For players on GTX 1660 / RX 580 class hardware at 1080p:

• Scalability: Medium
• Upscaler: Quality (upscaling from 720p to 1080p is a modest ratio)
• Frame Generation: Not available on this hardware
• Expected result: 45-60fps, acceptable visual quality

For Steam Deck at 800p:

• Scalability: Medium-Low (custom preset)
• Upscaler: FSR 3.1 Balanced
• Frame Generation: Not available
• Expected result: 30-40fps, optimized for handheld

Auto-Detection and Benchmarking

The best approach for players is an automatic settings system that runs a brief benchmark on first launch and selects appropriate scalability + upscaler pairings. UE5.7's hardware detection APIs can identify the GPU model, VRAM, and approximate performance tier. Combined with a 5-second render benchmark of a representative scene, you can set intelligent defaults.
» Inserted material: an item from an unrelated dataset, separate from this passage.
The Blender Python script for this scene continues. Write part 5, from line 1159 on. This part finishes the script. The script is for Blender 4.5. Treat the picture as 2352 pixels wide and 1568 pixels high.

The Unreal MCP Server can help build this auto-detection system by configuring the benchmark scene, setting up the detection logic, and mapping hardware profiles to preset combinations. This is the kind of settings infrastructure that every PC game needs but few indie developers enjoy building manually.

Shader Compilation and Upscaler Interaction

One last technical note: shader compilation stutters interact poorly with temporal upscalers. When a new shader compiles and causes a frame hitch, the upscaler's temporal history is disrupted, often causing a visible flash or artifact that's worse than the stutter alone.

UE5.7's Pipeline State Object (PSO) pre-caching helps mitigate this, but you should still test your game's shader compilation behavior with upscalers active. Pre-cache as many PSOs as possible during loading screens, and consider enabling UE5.7's background shader compilation with reduced priority to minimize in-gameplay compilation events.

Conclusion

Supporting DLSS 4, FSR 4, and XeSS 2 in UE5.7 is more straightforward than it has ever been, thanks to DirectSR and mature engine-level integration. The quality gap between the three technologies has narrowed significantly — any of them is a massive improvement over no upscaling.

For most indie developers, the practical recommendation is: use DirectSR for the simplest integration, or integrate DLSS + FSR individually if you want per-vendor control. Test on actual hardware from each vendor. Default to Balanced mode. And always give players the option to turn upscaling off.

Super resolution isn't optional in 2026. It's a baseline expectation. The good news is that the integration work has never been easier, and the performance gains have never been larger. Your game looks better and runs faster — that's a rare win-win in rendering.